Ein Überspringen der Szenen ist nicht möglich. Daher erklärt sich auch der günstige E-Book-Preis von pauschal 99 Cents: Die Kosten kommen erst noch auf den Leser zu. Die Branche will die Klickpreise zudem flexibel gestalten, so dass bei einem Buch, das in den Bestsellerlisten erscheint, der Klickpreis mit dem Verkaufserfolg automatisch erhöht wird.

Sachbuch zieht nach

Der Cheflektor eines grossen Sachbuchverlages, der namentlich nicht genannt werden möchte, verriet, dass die nächsten Kochbücher seines Hauses als Ebook ebenfalls nur 99 Cents kosten werden.

«Klick-Kostenpflichtig werden allerdings bestimmte Mengenangaben bei Rezepten, zum Beispiel wie viel Chili zu nehmen ist oder auf welche Temperatur man den Backofen vorheizen soll.»

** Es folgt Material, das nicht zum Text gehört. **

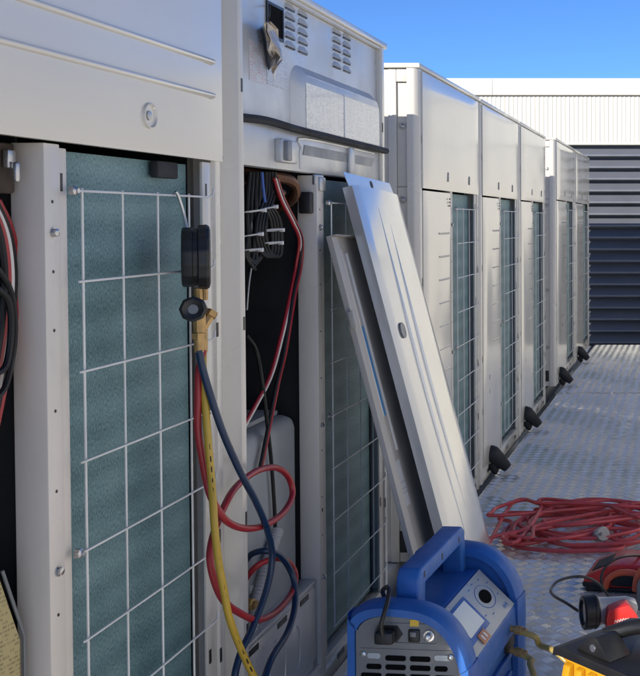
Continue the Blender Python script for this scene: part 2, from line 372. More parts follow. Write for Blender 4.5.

Autoren verlangen höhere Beteiligung

Autoren, welche wir auf der aktuellen Buchmesse in Frankfurt befragen konnten, fordern eine gestaffelte Beteiligung. Tom Voltz, Autor im Sachbuch- und Belletristikbereich, fordert: «Je höher der Klickpreis um so grösser sollte der prozentuale Honoraranteil der Autoren sein. Wenn wir für einen 1-Euro-Klick 25 Prozent erhalten, so sollten wir aufgrund unserer besonderen Schreibleistung bei einem 5-Euro-Klick mit 60 Prozent beteiligt werden.»

Dem widerspricht der Präsident des Verlegerverbandes: «Die Klickbewertung erfolgt durch die Lektoren unserer Häuser, nicht durch die Autoren. Als Schnittstelle zum Leser sind die Lektoren, übrigens gerechterweise ebenfalls prozentual beteiligt, die eigentlichen Garanten des Erfolges unseres Modells.»

Der Streit mit Amazon, Apple und anderen E-Book-Vertreibern ist vorprogrammiert.